- Directive
In the records below, find the line containing "m.box(*X(301.0, SK), 1.0, D-1, 1, H-.2)" and the line containing "m.box(*X(301.3, W-.15), 4.8, D-7.8, .4, 7.5)"; please repeat exactly the lines from one to the other, both included, and nothing more.

----

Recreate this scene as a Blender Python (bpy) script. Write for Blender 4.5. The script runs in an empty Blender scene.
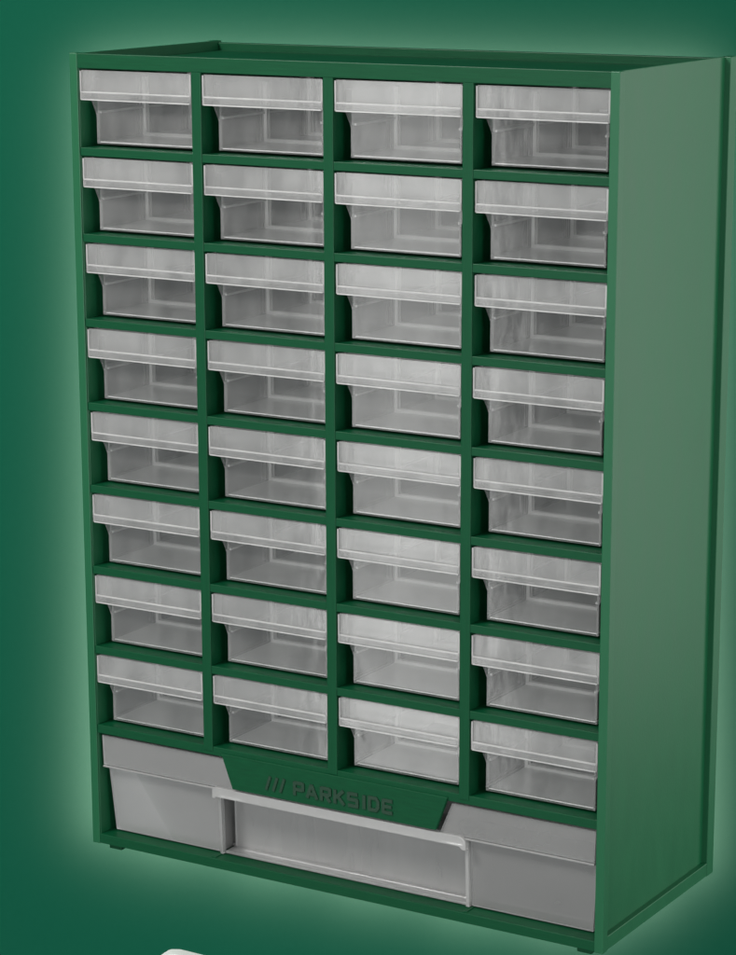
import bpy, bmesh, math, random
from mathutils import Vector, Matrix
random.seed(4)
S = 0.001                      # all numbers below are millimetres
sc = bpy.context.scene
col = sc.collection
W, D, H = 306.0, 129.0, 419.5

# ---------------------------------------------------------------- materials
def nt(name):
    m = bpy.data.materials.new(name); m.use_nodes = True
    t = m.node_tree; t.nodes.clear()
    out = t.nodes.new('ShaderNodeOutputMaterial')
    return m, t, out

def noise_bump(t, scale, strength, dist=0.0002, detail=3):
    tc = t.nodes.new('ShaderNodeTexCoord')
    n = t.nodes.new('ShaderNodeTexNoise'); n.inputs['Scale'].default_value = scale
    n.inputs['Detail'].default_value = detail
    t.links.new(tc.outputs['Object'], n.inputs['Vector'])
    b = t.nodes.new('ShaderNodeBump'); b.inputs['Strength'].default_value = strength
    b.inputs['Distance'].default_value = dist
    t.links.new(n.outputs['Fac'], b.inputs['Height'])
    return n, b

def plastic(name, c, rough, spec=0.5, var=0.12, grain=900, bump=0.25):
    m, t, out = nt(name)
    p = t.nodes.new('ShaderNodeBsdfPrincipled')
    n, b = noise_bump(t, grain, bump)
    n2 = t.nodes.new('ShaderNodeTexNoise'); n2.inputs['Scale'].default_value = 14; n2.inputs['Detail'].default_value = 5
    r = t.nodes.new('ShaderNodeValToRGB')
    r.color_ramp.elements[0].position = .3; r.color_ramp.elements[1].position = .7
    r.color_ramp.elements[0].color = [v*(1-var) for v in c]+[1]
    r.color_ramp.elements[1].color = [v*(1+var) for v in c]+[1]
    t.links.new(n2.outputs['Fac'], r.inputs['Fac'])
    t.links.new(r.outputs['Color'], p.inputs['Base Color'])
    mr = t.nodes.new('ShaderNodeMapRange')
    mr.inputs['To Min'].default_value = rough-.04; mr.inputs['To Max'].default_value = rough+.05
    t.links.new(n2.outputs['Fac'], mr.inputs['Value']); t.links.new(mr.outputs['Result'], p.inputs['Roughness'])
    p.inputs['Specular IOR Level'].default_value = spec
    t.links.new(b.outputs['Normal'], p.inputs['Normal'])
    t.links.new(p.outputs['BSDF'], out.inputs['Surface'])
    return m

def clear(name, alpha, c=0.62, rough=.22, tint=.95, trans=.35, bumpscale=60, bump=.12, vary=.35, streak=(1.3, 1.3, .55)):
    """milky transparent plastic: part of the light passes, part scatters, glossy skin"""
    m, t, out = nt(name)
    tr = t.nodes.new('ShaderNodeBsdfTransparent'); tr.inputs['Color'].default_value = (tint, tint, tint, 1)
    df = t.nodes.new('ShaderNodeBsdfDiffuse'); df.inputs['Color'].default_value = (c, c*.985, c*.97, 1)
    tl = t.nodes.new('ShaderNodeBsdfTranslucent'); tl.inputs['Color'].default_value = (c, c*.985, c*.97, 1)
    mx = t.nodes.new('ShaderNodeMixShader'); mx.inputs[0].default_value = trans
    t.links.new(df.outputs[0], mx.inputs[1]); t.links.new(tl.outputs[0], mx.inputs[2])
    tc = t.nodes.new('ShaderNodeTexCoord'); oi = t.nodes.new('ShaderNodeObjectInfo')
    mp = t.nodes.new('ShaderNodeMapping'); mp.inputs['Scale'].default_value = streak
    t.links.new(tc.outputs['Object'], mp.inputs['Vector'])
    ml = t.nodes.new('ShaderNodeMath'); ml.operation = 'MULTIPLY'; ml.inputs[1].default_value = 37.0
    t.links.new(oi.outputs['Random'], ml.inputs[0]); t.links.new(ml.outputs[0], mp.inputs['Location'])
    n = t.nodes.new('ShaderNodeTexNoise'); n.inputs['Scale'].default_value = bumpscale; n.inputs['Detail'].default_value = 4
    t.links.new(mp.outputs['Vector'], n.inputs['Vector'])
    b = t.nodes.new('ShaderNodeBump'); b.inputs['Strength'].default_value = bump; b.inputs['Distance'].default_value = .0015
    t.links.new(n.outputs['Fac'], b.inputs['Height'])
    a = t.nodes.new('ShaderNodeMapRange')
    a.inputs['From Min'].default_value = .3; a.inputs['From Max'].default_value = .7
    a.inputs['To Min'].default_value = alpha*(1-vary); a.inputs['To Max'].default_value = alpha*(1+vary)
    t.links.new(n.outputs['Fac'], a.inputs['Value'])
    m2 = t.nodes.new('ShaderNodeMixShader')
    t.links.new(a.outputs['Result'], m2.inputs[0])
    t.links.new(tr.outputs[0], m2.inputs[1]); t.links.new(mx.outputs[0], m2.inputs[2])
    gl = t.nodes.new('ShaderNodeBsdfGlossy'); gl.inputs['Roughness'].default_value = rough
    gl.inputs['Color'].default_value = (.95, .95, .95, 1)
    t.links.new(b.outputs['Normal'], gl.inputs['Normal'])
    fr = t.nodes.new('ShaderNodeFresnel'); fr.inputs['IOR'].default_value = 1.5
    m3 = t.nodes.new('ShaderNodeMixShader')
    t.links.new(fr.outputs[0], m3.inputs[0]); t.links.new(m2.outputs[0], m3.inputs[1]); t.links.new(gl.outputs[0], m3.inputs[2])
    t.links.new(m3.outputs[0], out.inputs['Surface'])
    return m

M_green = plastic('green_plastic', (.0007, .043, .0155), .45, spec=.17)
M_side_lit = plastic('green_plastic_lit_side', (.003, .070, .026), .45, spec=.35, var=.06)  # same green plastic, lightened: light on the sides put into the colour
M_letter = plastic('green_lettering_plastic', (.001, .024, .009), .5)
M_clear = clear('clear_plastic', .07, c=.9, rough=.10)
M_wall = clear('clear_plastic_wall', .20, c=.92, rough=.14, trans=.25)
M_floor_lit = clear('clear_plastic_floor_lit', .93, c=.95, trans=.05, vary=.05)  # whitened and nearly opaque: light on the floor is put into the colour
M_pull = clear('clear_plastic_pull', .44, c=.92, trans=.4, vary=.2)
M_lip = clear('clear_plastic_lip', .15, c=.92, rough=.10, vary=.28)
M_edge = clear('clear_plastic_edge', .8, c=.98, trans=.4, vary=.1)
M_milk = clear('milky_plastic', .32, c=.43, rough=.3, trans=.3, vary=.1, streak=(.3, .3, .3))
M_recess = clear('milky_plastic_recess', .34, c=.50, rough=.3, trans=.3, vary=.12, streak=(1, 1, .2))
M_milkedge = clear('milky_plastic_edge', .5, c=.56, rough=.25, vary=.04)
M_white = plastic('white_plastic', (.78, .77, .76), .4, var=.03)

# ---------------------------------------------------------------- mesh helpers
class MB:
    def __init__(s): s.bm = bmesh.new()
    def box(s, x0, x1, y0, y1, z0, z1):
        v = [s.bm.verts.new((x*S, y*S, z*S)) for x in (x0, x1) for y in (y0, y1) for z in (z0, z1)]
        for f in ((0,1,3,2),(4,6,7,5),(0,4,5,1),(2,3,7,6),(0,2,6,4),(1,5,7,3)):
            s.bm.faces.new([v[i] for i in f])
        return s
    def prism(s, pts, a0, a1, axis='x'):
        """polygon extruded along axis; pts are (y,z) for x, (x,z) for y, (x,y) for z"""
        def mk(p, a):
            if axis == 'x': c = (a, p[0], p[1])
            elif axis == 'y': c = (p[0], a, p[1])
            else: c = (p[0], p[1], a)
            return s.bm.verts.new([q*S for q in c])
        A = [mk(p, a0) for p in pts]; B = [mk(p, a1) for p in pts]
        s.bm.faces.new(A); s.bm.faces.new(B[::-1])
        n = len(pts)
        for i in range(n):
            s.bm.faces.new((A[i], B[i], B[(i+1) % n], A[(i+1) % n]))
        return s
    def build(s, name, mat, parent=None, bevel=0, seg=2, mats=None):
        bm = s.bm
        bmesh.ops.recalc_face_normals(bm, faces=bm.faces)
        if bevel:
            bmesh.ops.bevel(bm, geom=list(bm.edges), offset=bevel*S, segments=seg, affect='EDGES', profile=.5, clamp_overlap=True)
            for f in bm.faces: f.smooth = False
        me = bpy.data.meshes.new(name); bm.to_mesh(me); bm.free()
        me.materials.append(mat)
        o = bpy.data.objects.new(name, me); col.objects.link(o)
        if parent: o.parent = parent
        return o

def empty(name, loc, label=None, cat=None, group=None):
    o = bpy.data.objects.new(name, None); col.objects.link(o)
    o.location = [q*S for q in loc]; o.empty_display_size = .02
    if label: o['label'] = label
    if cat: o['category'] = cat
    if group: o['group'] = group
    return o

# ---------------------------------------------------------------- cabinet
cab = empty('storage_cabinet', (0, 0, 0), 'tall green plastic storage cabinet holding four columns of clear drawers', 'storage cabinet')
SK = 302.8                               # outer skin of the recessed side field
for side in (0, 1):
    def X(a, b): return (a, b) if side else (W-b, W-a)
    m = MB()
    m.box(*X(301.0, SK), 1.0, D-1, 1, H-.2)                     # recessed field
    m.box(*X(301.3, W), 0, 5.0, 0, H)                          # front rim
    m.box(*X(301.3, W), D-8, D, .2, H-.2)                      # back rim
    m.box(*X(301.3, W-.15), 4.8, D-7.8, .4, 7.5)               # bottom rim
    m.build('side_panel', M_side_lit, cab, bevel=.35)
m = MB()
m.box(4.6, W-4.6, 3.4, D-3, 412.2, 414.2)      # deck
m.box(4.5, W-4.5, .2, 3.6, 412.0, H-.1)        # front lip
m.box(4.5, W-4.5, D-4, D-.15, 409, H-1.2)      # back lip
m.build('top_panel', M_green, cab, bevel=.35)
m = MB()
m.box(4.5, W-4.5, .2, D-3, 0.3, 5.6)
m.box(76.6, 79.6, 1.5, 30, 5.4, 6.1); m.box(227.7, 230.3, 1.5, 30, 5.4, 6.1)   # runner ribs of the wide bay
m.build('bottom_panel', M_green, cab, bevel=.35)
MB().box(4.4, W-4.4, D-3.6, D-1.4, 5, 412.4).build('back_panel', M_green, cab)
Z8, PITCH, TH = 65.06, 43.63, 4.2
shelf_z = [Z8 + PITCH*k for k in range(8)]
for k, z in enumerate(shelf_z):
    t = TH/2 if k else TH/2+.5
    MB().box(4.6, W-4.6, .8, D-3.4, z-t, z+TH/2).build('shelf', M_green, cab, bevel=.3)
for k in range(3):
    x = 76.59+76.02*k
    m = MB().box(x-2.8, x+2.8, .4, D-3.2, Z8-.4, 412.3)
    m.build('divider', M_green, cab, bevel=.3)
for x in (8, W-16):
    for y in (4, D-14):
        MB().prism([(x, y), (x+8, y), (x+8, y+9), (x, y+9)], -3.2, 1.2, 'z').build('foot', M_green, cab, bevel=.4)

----

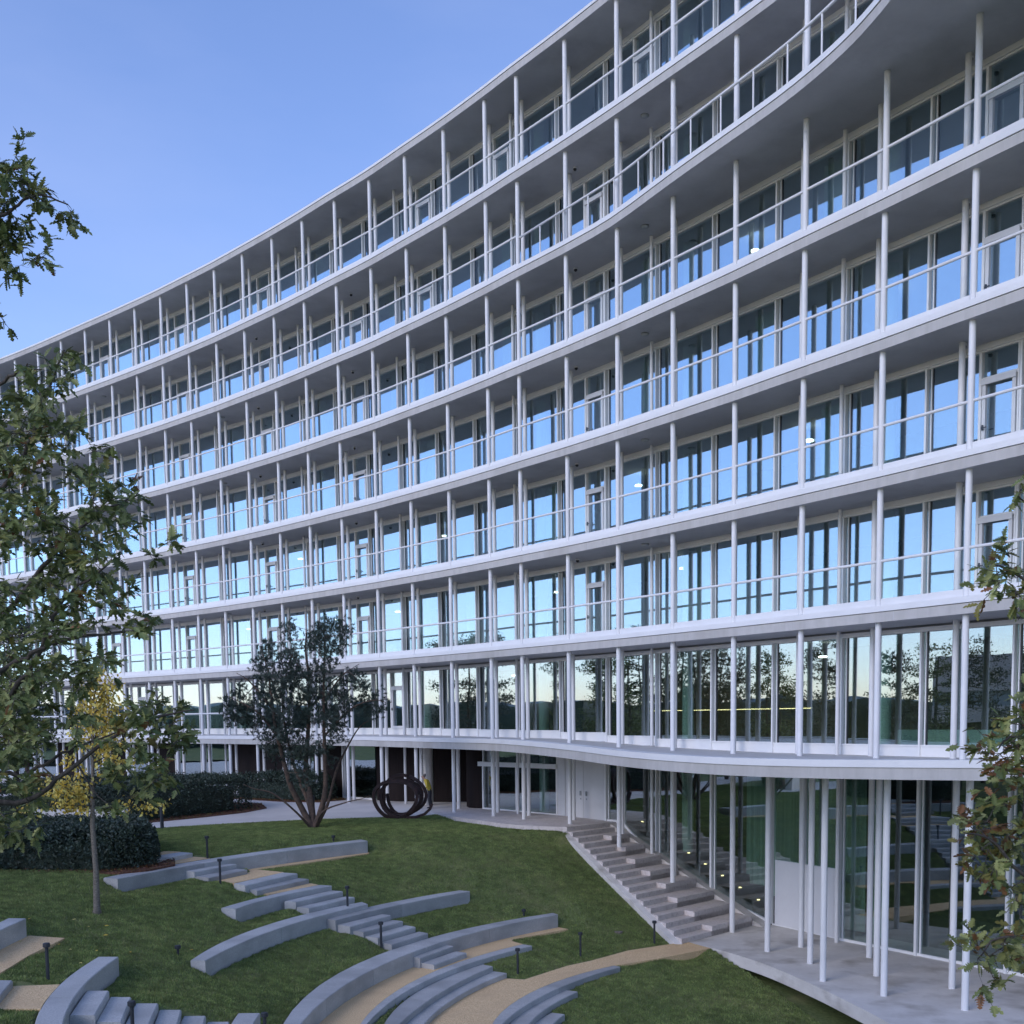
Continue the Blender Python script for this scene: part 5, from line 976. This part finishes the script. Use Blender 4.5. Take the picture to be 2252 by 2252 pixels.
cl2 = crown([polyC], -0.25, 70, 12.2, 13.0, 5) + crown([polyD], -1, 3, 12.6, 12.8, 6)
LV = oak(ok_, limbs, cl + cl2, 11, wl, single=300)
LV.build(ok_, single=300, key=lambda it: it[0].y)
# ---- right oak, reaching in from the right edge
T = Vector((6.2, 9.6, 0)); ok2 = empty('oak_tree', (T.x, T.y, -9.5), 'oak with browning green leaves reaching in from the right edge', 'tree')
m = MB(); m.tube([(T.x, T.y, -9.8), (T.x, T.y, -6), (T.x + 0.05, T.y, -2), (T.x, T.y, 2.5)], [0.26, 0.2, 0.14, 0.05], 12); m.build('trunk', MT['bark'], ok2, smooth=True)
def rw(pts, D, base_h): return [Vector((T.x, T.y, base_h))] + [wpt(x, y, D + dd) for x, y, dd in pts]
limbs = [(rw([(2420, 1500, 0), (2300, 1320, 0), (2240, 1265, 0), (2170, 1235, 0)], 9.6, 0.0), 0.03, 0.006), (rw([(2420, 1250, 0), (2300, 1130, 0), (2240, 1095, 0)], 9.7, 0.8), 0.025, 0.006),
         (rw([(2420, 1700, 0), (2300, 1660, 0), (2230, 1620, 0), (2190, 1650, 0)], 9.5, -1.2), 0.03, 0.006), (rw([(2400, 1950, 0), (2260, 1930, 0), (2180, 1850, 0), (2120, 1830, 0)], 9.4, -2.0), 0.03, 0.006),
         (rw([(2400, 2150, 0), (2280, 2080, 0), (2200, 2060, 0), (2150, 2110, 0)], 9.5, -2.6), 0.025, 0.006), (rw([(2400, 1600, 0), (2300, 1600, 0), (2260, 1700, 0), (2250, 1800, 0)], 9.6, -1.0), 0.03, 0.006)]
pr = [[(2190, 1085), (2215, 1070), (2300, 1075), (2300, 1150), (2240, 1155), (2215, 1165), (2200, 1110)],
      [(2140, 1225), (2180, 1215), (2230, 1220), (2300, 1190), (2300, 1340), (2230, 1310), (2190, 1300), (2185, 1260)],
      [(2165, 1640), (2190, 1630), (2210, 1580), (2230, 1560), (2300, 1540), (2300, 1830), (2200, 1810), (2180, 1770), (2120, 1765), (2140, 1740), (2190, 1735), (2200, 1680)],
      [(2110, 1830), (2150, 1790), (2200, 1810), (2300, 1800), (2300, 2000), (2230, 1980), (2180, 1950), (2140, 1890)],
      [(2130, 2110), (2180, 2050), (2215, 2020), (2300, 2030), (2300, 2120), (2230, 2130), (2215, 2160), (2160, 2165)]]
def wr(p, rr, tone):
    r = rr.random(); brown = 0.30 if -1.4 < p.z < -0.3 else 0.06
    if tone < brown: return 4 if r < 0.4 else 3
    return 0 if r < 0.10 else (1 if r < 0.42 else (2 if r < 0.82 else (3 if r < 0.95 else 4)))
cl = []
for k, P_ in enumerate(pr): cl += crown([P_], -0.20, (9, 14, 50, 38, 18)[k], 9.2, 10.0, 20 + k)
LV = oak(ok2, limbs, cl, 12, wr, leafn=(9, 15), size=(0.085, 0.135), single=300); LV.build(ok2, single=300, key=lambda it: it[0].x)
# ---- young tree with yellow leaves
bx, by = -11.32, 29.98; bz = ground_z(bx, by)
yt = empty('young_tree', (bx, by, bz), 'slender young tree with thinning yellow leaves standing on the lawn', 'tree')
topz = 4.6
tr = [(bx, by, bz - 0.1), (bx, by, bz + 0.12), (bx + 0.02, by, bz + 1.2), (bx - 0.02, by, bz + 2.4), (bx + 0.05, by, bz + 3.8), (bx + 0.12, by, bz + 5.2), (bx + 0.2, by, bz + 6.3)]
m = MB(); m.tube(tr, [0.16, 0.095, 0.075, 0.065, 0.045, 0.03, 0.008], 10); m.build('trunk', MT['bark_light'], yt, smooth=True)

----

- Result below
    m.box(*X(301.0, SK), 1.0, D-1, 1, H-.2)                     # recessed field
    m.box(*X(301.3, W), 0, 5.0, 0, H)                          # front rim
    m.box(*X(301.3, W), D-8, D, .2, H-.2)                      # back rim
    m.box(*X(301.3, W-.15), 4.8, D-7.8, .4, 7.5)               # bottom rim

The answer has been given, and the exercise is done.